GitHub Need To Know¶
CI tests on pull requests¶
- GitHub CI is using perltidy to check your changes to Perl modules.
- GitHub CI is doing some more tests on your Perl modules.
Perl-Tidy¶
- The version used is 20210717, so install it from software.opensuse.org if you have another version.
Perl-Tidy configruation file¶
You need to place a file called .perltidyrc
in your home directory. The file should contain the following:
# 120 characters would be desired but it is not feasible right now
#-l=120 # 120 characters per line
-l=160
-fbl # don't change blank lines
-fnl # don't remove new lines
-nsfs # no spaces before semicolons
-baao # space after operators
-bbao # space before operators
-pt=2 # no spaces around ()
-bt=2 # no spaces around []
-sbt=2 # no spaces around {}
-sct # stack closing tokens )}
These are the same parameters as used by the CI workflow.
Beware of the evil tabs¶
One trouble I had with perltidy after inserting a line of code and indented comment lines was, that it complained
about the whitespace used for indentation. My Emacs used TAB and perltidy wants pure spaces.

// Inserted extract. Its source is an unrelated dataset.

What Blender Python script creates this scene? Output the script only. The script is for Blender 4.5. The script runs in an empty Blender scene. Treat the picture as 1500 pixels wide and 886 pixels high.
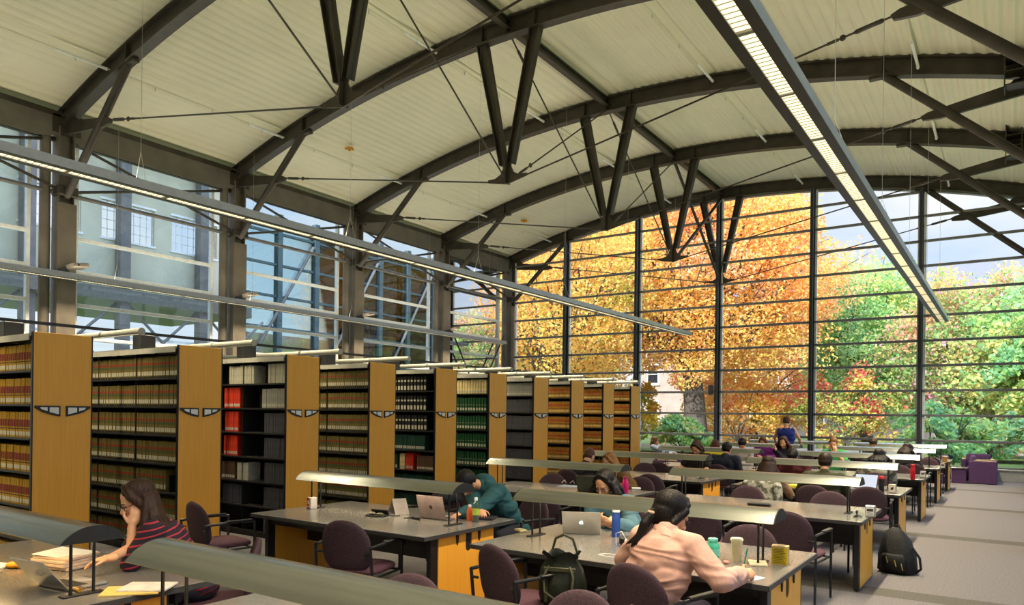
import bpy, bmesh, math, random
import numpy as np
from mathutils import Vector, Matrix, Euler, noise
random.seed(7)
rng = np.random.default_rng(11)
C = bpy.context.scene.collection
sc = bpy.context.scene
PI = math.pi
R = math.radians

# ------------------------------------------------------------------ camera (1500 x 886 frame)
CAMZ = 1.75
F, CX, CY = 1065.1, 750.0, 606.5
YAW, ROLL = .6006, .0127
fw = Vector((-math.sin(YAW), math.cos(YAW), 0))
r0 = Vector((math.cos(YAW), math.sin(YAW), 0)); u0 = Vector((0, 0, 1))
cr = math.cos(ROLL)*r0 + math.sin(ROLL)*u0
cu = -math.sin(ROLL)*r0 + math.cos(ROLL)*u0
CAM = Vector((0, 0, CAMZ))
def ray(x, y): return fw + (x-CX)/F*cr - (y-CY)/F*cu
def onZ(x, y, z): d = ray(x, y); return CAM + d*((z-CAMZ)/d.z)
def onY(x, y, Y): d = ray(x, y); return CAM + d*(Y/d.y)
def onX(x, y, X): d = ray(x, y); return CAM + d*(X/d.x)

cam = bpy.data.cameras.new('camera'); co = bpy.data.objects.new('camera', cam); C.objects.link(co)
cam.sensor_fit = 'HORIZONTAL'; cam.sensor_width = 36; cam.lens = F/1500*36
cam.shift_y = (CY-443)/1500
cam.clip_end = 500
m3 = Matrix((cr, cu, -fw)).transposed()
co.matrix_world = Matrix.Translation(CAM) @ m3.to_4x4()
sc.camera = co
sc.view_settings.view_transform = 'Standard'; sc.view_settings.look = 'None'
sc.view_settings.gamma = 1; sc.view_settings.use_curve_mapping = False
sc.view_settings.exposure = 0.2
sc.cycles.use_denoising = True
sc.cycles.max_bounces = 8; sc.cycles.transparent_max_bounces = 24
sc.cycles.sample_clamp_indirect = 4.0
sc.cycles.caustics_reflective = False; sc.cycles.caustics_refractive = False

# ------------------------------------------------------------------ materials
def newmat(name):
    m = bpy.data.materials.new(name); m.use_nodes = True
    nt = m.node_tree; nt.nodes.clear()
    return m, nt, nt.nodes, nt.links
def srgb(r, g, b):
    f = lambda c: (c/12.92 if c <= .04045 else ((c+.055)/1.055)**2.4)
    return (f(r/255), f(g/255), f(b/255), 1)
def lin(c):
    return c if len(c) == 4 else (*c, 1)
def mat(name, col, rough=.6, metal=0, var=.08, scale=12, bump=0, bscale=60, spec=.5, stretch=None, col2=None, thr=None, coat=0, emit=None, trans=0, ior=1.45, alpha=None):
    m, nt, N, L = newmat(name)
    out = N.new('ShaderNodeOutputMaterial'); b = N.new('ShaderNodeBsdfPrincipled')
    L.new(b.outputs[0], out.inputs[0])
    tc = N.new('ShaderNodeTexCoord'); mp = N.new('ShaderNodeMapping')
    L.new(tc.outputs['Object'], mp.inputs[0])
    if stretch: mp.inputs['Scale'].default_value = stretch
    nz = N.new('ShaderNodeTexNoise'); nz.inputs['Scale'].default_value = scale; nz.inputs['Detail'].default_value = 5
    L.new(mp.outputs[0], nz.inputs['Vector'])
    rp = N.new('ShaderNodeValToRGB')
    c = lin(col); c2 = lin(col2) if col2 else tuple(min(1, x*(1+var*2)) for x in c[:3])+(1,)
    c1 = c if col2 else tuple(x*(1-var*2) for x in c[:3])+(1,)
    rp.color_ramp.elements[0].position, rp.color_ramp.elements[1].position = thr if thr else (.3, .7)
    rp.color_ramp.elements[0].color = c1; rp.color_ramp.elements[1].color = c2
    L.new(nz.outputs[0], rp.inputs[0]); L.new(rp.outputs[0], b.inputs['Base Color'])
    b.inputs['Roughness'].default_value = rough; b.inputs['Metallic'].default_value = metal
    b.inputs['Specular IOR Level'].default_value = spec; b.inputs['Coat Weight'].default_value = coat
    b.inputs['Transmission Weight'].default_value = trans; b.inputs['IOR'].default_value = ior
    if alpha is not None: b.inputs['Alpha'].default_value = alpha
    if emit:
        b.inputs['Emission Color'].default_value = lin(emit[0]); b.inputs['Emission Strength'].default_value = emit[1]
    if bump:
        n2 = N.new('ShaderNodeTexNoise'); n2.inputs['Scale'].default_value = bscale; n2.inputs['Detail'].default_value = 3
        L.new(mp.outputs[0], n2.inputs['Vector'])
        bp = N.new('ShaderNodeBump'); bp.inputs['Strength'].default_value = bump; bp.inputs['Distance'].default_value = .01
        L.new(n2.outputs[0], bp.inputs['Height']); L.new(bp.outputs[0], b.inputs['Normal'])
    return m
_mc = {}
def cm(r, g, b, rough=.7, **k):
    key = (r, g, b, rough, tuple(sorted(k.items())))
    if key not in _mc: _mc[key] = mat('paint_%d_%d_%d' % (r, g, b), srgb(r, g, b), rough, **k)
    return _mc[key]

M = {}
M['steel'] = mat('brown_steel', (.052, .043, .032), .45, .15, var=.15, scale=3)
M['steel_grey'] = mat('grey_steel', (.17, .165, .16), .45, .2, var=.1, scale=3)
M['column'] = mat('column_paint', (.17, .145, .115), .5, .1, var=.12, scale=2)
M['fascia'] = mat('fascia_paint', (.15, .135, .115), .5, .1, var=.1, scale=2)
M['white_frame'] = mat('white_frame', (.86, .87, .87), .4, var=.04)
M['mullion'] = mat('mullion_dark', (.05, .055, .07), .4, .3)
M['rail'] = mat('rail_grey', (.22, .22, .215), .45, .2)
M['deck'] = mat('deck_cream', (.78, .75, .575), .55, var=.03, scale=.6)
M['wallp'] = mat('wall_paint', (.66, .62, .5), .8, var=.04, scale=2)
M['black'] = mat('black_metal', (.012, .012, .013), .4, var=.1)
M['blackp'] = mat('black_plastic', (.015, .015, .016), .5, var=.1)
M['shelf'] = mat('shelf_metal', (.02, .018, .016), .5, var=.15)
M['canopy'] = mat('shelf_canopy', (.42, .42, .36), .5, var=.05)
M['shade'] = mat('lamp_shade_metal', (.31, .325, .29), .27, .9, var=.03, scale=2, stretch=(1, 12, 12), coat=.15)
M['alu'] = mat('aluminium', (.62, .61, .58), .3, .8, var=.03)
M['pend'] = mat('pendant_grey', (.50, .50, .56), .35, .3, var=.04)
M['pend_d'] = mat('pendant_dark', (.06, .055, .045), .4, .3, var=.04)
M['chair'] = mat('chair_fabric', (.062, .036, .046), .85, var=.22, scale=130, bump=.3, bscale=400, spec=.25)
M['chairs'] = mat('chair_seat_fabric', (.10, .045, .06), .85, var=.22, scale=130, bump=.3, bscale=400, spec=.25)
M['table'] = mat('table_laminate', (.19, .18, .168), .19, var=.08, scale=90, spec=.6)
M['edge'] = mat('table_edge', (.045, .045, .045), .4)
M['purple'] = mat('armchair_fabric', (.10, .045, .13), .85, var=.15, scale=80, bump=.2, bscale=300)
M['tan'] = mat('pale_wood', (.55, .40, .22), .45, var=.1, scale=6, stretch=(8, 1, 8))
M['paper'] = mat('white_paper', (.84, .83, .80), .8, var=.03)
M['rod'] = mat('tie_rod_steel', (.06, .05, .04), .4, .5)
M['lens'] = mat('lens_dark', (.01, .01, .012), .15)

def wood_mat(name, c1, c2):
    m, nt, N, L = newmat(name)
    out = N.new('ShaderNodeOutputMaterial'); b = N.new('ShaderNodeBsdfPrincipled'); L.new(b.outputs[0], out.inputs[0])
    tc = N.new('ShaderNodeTexCoord'); mp = N.new('ShaderNodeMapping'); mp.inputs['Scale'].default_value = (1, 30, .7)
    L.new(tc.outputs['Object'], mp.inputs[0])
    nz = N.new('ShaderNodeTexNoise'); nz.inputs['Scale'].default_value = 2.2; nz.inputs['Detail'].default_value = 6; nz.inputs['Distortion'].default_value = .4
    L.new(mp.outputs[0], nz.inputs[0])
    rp = N.new('ShaderNodeValToRGB'); rp.color_ramp.elements[0].color = c1; rp.color_ramp.elements[1].color = c2
    rp.color_ramp.elements[0].position = .25; rp.color_ramp.elements[1].position = .8
    L.new(nz.outputs[0], rp.inputs[0]); L.new(rp.outputs[0], b.inputs['Base Color'])
    b.inputs['Roughness'].default_value = .42
    return m
M['wood'] = wood_mat('maple_panel', (.82, .36, .028, 1), (.93, .46, .055, 1))

def carpet_mat():
    m, nt, N, L = newmat('carpet')
    out = N.new('ShaderNodeOutputMaterial'); b = N.new('ShaderNodeBsdfPrincipled'); L.new(b.outputs[0], out.inputs[0])
    tc = N.new('ShaderNodeTexCoord')
    n1 = N.new('ShaderNodeTexNoise'); n1.inputs['Scale'].default_value = 55; n1.inputs['Detail'].default_value = 8; n1.inputs['Roughness'].default_value = .8
    L.new(tc.outputs['Object'], n1.inputs[0])
    rp = N.new('ShaderNodeValToRGB'); rp.color_ramp.elements[0].color = (.09, .083, .084, 1); rp.color_ramp.elements[1].color = (.28, .258, .256, 1)
    rp.color_ramp.elements[0].position = .32; rp.color_ramp.elements[1].position = .68
    L.new(n1.outputs[0], rp.inputs[0])
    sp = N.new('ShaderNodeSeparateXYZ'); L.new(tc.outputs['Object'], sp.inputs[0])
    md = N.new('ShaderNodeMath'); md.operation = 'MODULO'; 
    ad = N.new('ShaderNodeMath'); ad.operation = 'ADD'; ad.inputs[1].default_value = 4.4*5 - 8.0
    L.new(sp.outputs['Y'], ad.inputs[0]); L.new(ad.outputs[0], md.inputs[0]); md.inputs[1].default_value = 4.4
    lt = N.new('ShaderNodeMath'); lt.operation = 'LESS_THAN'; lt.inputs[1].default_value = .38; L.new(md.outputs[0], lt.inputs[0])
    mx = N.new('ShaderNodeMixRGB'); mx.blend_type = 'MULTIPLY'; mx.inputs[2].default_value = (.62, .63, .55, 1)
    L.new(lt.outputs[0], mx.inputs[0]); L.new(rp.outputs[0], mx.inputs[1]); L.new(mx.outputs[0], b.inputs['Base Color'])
    b.inputs['Roughness'].default_value = .95; b.inputs['Specular IOR Level'].default_value = .15
    bp = N.new('ShaderNodeBump'); bp.inputs['Strength'].default_value = .4; bp.inputs['Distance'].default_value = .01
    L.new(n1.outputs[0], bp.inputs['Height']); L.new(bp.outputs[0], b.inputs['Normal'])
    return m
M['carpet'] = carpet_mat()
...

To avoid this you can add this setting from the EmacsWiki to your local Emacs config file:
(setq-default indent-tabs-mode nil)
More Perl tests¶
Trap when using record_soft_failure¶
GitHub CI uses this test test in the Makefile to check if every soft_failure has a reference. References are tested with his regex:
'([$$0-9a-z]+#[$$0-9a-zA-Z]+|fate.suse.com/[0-9]|\$$[a-z]+)'
There is an unwritten rule that when recording a soft_failure you need to reference a bug. So you should state something like 'bsc#12345' as a reference.
When no reference is set then the GitHub CI workflow will fail.